Let’s assume general purpose quantum computers that can operate usefully at scale are coming. I think a reasonable timeframe is 15 years. There are massive engineering challenges to be overcome that might push this further out, but there is also the potential for incredible breakthroughs that may bring this forward. The National Academies has a great report on the current state of quantum computing here. When thinking about the risks that come from quantum computing it is strange (but not surprising) we fixate solely on the impact to cryptographic algorithms and the security systems they underpin. That is of course critical and NIST are actively developing quantum proof algorithms and there are already some uses of a number of the candidate algorithms in public and private sectors. For some organizations that are protecting long term secrets or require long lived signatures for which re-signing may not be practical (or legal) the work does indeed need to be done now. Everyone else can wait and take the new algorithms as they become integrated into software / toolkits. In all cases though, the long term effort of upgrading all the systems that use current crypto to the new algorithms will be immense.  But let’s be careful, in a world of quantum computing, cryptographic impact may be just one of many security issues. Here are some other things to worry about (and I am just scratching the surface here):

1. Crypto-agility 

After you’ve figured out whether you need to care about updating all your crypto in the coming years then you need to worry about improved upgradability (perhaps in the field) and the different performance characteristics of the algorithms selected. We need to focus on so called, crypto-agility, whereby we engineer our crypto-systems and the use of them to be better able to cope with algorithm and algorithm parameter changes more frequently - without requiring constant and significant changes to the surrounding environment. 

The real problem, though, is broader than can be solved by crypto-agility as it seems to be currently conceived by many vendors. Under the new algorithms keys maybe larger, cipher text expanded and hashes / signatures may be significantly longer. Even if crypto-agile systems can insulate your applications and associated protocols from much of this, and even if we can safely assume hardware evolution will reduce the burden of speed and power to run the new algorithms, it is still going to be problematic to change applications. Specifically, applications that have in their data structures, messaging types and API formulation dependencies on prior algorithms' properties. Think of all the market specific protocols (e.g. financial messaging) that encode signatures and hashes in application layer protocols. It might not be too dramatic to suggest we are looking at something like a "crypto Y2K" project. [Although, look on the bright side, given the likely timing we can probably deal with this at the same time we’re dealing with the 2038 problem.]

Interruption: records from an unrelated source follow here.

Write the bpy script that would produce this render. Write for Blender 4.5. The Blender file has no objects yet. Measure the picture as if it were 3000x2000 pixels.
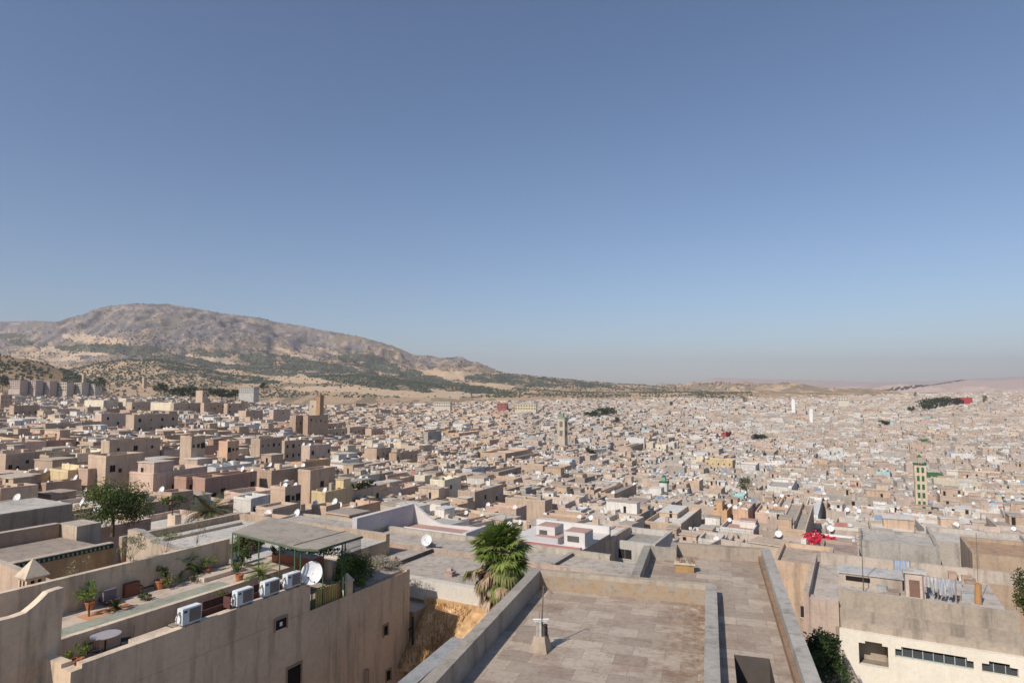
# A hillside old town under a bare mountain, seen from a high terrace.
CLEAR_PX = [[(1540, 1590, -12), (1730, 1600, -12), (1760, 1560, -12), (1560, 1545, -12)], [(1700, 1640, -13), (1910, 1660, -13), (1900, 1560, -13), (1700, 1545, -13)], [(2230, 1660, -14), (2440, 1665, -14), (2440, 1620, -14), (2230, 1620, -14)], [(2380, 1800, -12), (3150, 1800, -12), (3150, 1610, -13.5), (2430, 1585, -13.5)], [(2200, 2000, -12), (3200, 2000, -12), (3200, 1700, -12), (2200, 1640, -12)]]
SUN_AZ = 221.0; SUN_EL = 40.0; SUN_E = 3.8; SKY_S = .094; SKY_DUST = .9; SKY_OZ = 3.8; EXPO = 0.26; HAZE = 7.5e-5; HAZE_C = (.80, .75, .82, 1)
import bpy, math, random
import numpy as np
from mathutils import Vector, noise as mn
rnd = random.Random(7)
col = bpy.data.collections.new('scene_objects'); bpy.context.scene.collection.children.link(col)
F = 1850.0; HOR = 1140.0
TH = math.atan((HOR-1000)/F); CT, ST = math.cos(TH), math.sin(TH)

def ray(u, v):
    a = (u-1500)/F; b = (1000-v)/F
    y = CT - b*ST; z = ST + b*CT
    return a/y, z/y
def G(u, v, z):
    X, Z = ray(u, v); y = z/Z
    return Vector((X*y, y, z))
def Gy(u, v, y):
    X, Z = ray(u, v)
    return Vector((X*y, y, Z*y))
def proj(x, y, z):
    d = y*CT + z*ST
    h = -y*ST + z*CT
    return 1500+F*x/d, 1000-F*h/d

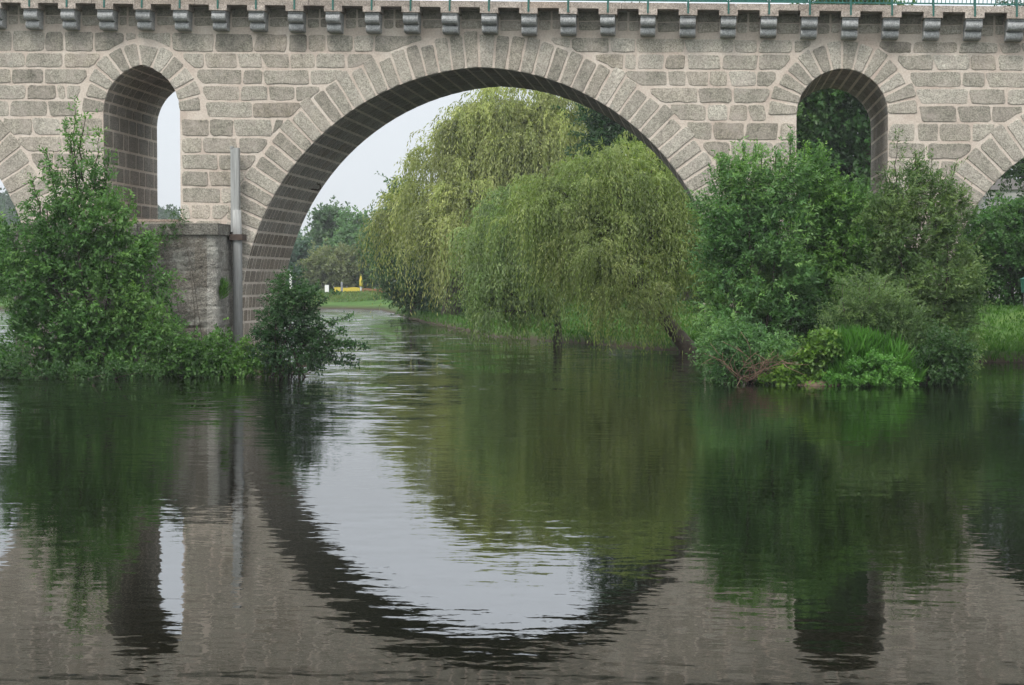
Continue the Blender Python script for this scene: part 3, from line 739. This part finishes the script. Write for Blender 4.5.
broad_tree('broadleaf_tree', 'dark tree high behind the right partial arch', 'tree', [(1010, 150, 40, 34), (1045, 165, 40, 40), (1000, 95, 44, 50), (1045, 55, 60, 60), (965, 130, 34, 44), (1090, 110, 60, 80), (960, 210, 36, 50), (983, 150, 26, 26), (1060, 120, 50, 40), (1000, 165, 26, 18, -16), (1025, 185, 22, 16, -14), (978, 175, 12, 12, -14), (1040, 215, 40, 30)], 104, 1030, 6500, 13, 1.0, .26, .12, DARK, r=.4, seed=25, clump=8)
broad_tree('hedge_shrub', 'tall leafy vine covered hedge under the right partial arch', 'hedge', [(985, 235, 26, 24), (1012, 225, 28, 24), (1045, 228, 34, 28), (975, 265, 24, 30), (1005, 265, 30, 34), (1045, 268, 36, 34), (1085, 255, 40, 45), (950, 268, 24, 28)], 74, 1010, 5200, 14, .6, .17, .10, ((.02, .065, .015), (.04, .115, .022), (.08, .18, .035)), r=.16, seed=26, droop=.7, upb=-.1, clump=9, trunkname='stems', crownname='foliage')
broad_tree('hedge_shrub', 'dim shrub growing behind the right bridge pier', 'shrub', [(770, 265, 34, 34), (820, 272, 36, 30), (870, 270, 40, 32), (920, 275, 36, 28)], 78, 850, 2600, 12, .7, .2, .1, DEEP, r=.16, seed=27, clump=8, trunkname='stems', crownname='foliage')
for (px, lab) in ((470, 'low dark tree added behind the trunk of the tallest willow'), (545, 'low dark tree added behind the willow with the small forked trunk'), (620, 'low dark tree added behind the crown of the leaning willow'), (672, 'low dark tree added behind the trunk of the leaning willow')):  # added trees that keep bright sky out of the reflection below the willows
    broad_tree('added_screen_tree', lab, 'tree', [(px, 245, 38, 30), (px-22, 265, 34, 26), (px+24, 268, 34, 24), (px, 288, 38, 14)], 124, px, 1500, 12, 1.3, .36, .17, DEEP, 'low trees added behind the willows', r=.2, seed=90+px, clump=6)
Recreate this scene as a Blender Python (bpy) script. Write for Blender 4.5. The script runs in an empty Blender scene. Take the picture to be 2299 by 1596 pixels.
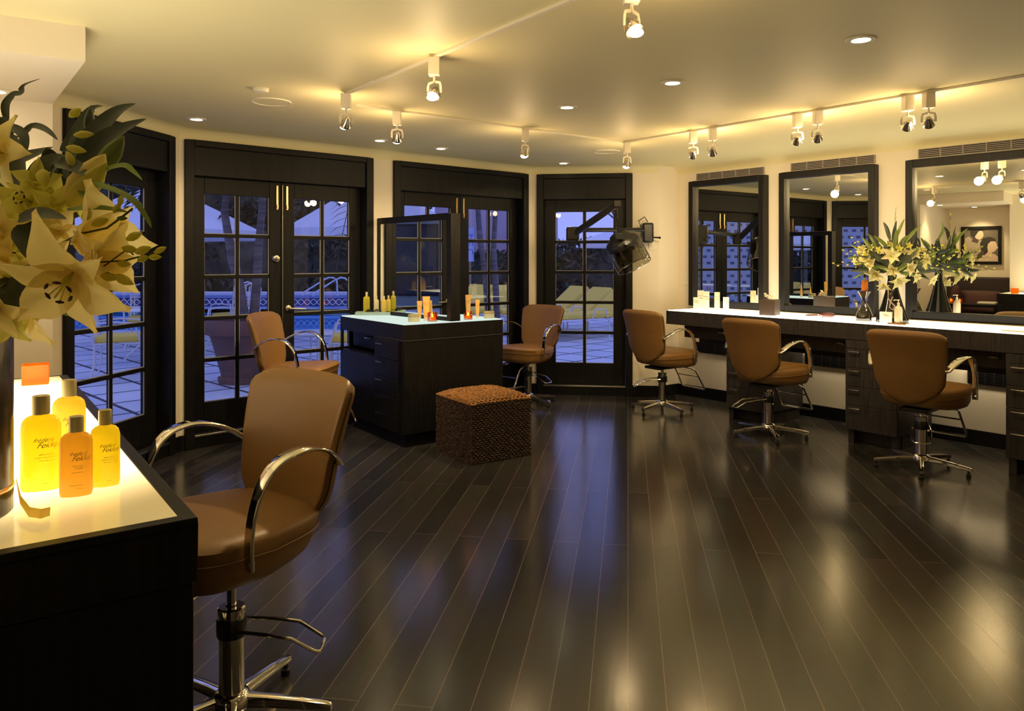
import bpy, bmesh, math, random
from mathutils import Vector, Matrix
PI=math.pi; R=math.radians
SC=bpy.context.scene; COL=SC.collection
random.seed(7)
# ---------------------------------------------------------------- camera, world, exposure
F=1700.0; CU=1149.5; CV=582.0; CH=1.40
cam=bpy.data.objects.new('camera',bpy.data.cameras.new('camera')); COL.objects.link(cam)
cam.location=(0,0,CH); cam.rotation_euler=(R(90),0,0)
cam.data.sensor_fit='HORIZONTAL'; cam.data.sensor_width=36.0; cam.data.lens=36.0*F/2299
cam.data.shift_y=-(798-CV)/2299; cam.data.clip_start=.05; cam.data.clip_end=300
SC.camera=cam
SC.view_settings.view_transform='Standard'; SC.view_settings.look='None'
SC.view_settings.gamma=1; SC.view_settings.use_curve_mapping=False
SC.view_settings.exposure=0.75
SC.cycles.use_denoising=True
SC.cycles.max_bounces=10; SC.cycles.diffuse_bounces=5; SC.cycles.glossy_bounces=6
SC.cycles.transmission_bounces=6; SC.cycles.transparent_max_bounces=12
SC.cycles.sample_clamp_indirect=6
W=bpy.data.worlds.new('dusk'); SC.world=W; W.use_nodes=True
bg=W.node_tree.nodes['Background']; bg.inputs[0].default_value=(.235,.27,.70,1); bg.inputs[1].default_value=1.0
LW=(1,.74,.38)
def lamp(kind,loc,energy,color=LW,radius=.03,target=None,cone=80,blend=.6,size=None,name='lamp_light'):
    l=bpy.data.lights.new(name,kind); l.energy=energy; l.color=color
    if kind!='AREA': l.shadow_soft_size=radius
    if kind=='SPOT': l.spot_size=R(cone); l.spot_blend=blend
    o=bpy.data.objects.new(name,l); COL.objects.link(o); o.location=loc
    if target is not None:
        o.rotation_euler=(Vector(target)-Vector(loc)).to_track_quat('-Z','Y').to_euler()
    return o
CZ=2.355
def at(u,v,Y): return Vector(((u-CU)/F*Y,Y,CH+(CV-v)/F*Y))
def on(u,v,z):
    Y=F*(z-CH)/(CV-v); return Vector(((u-CU)/F*Y,Y,z))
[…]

2. High Performance Solutions of Hard Security Problems

The promise of quantum computing is to provide fast(er) solutions to hard computational problems - hard in the formal sense of computational complexity. There are plenty of hard (some NP-complete) problems in information/cybersecurity.

Perhaps we will formulate quantum algorithms for finding software vulnerabilities, protocol flaws, developing exploits, provably hiding logic intent in code, compromising secure multi party computation, and so on. Of course, this is a dual risk as offensive use can be turned to defensive advantage as well. A whole new arms race will begin.

3. Second Order Consequences 

What are the risk consequences of the widespread use of quantum computing? Hard optimization problems will be solved and improved upon, this might mean more efficient supply chains, improvements in design and manufacturing of physical products, faster and more potent drug development, sensor improvements nullifying stealth technologies, better AI, improved robotics. The list is huge. As security can have dual (positive and negative) consequence so will all these other impacts: supply chain optimization might further reduce the slack we need for resilience, new manufacturing processes will yield new operational technology issues, pervasive autonomous transport will bring security and safety more squarely together, and so on.

Bottom line : when it arrives, quantum computing will bring societal level opportunities and risks. We can't fully predict the n-order effects of this and even though we are preparing for a crypto-agile and upgraded world we also need to pay attention to all the other security consequences.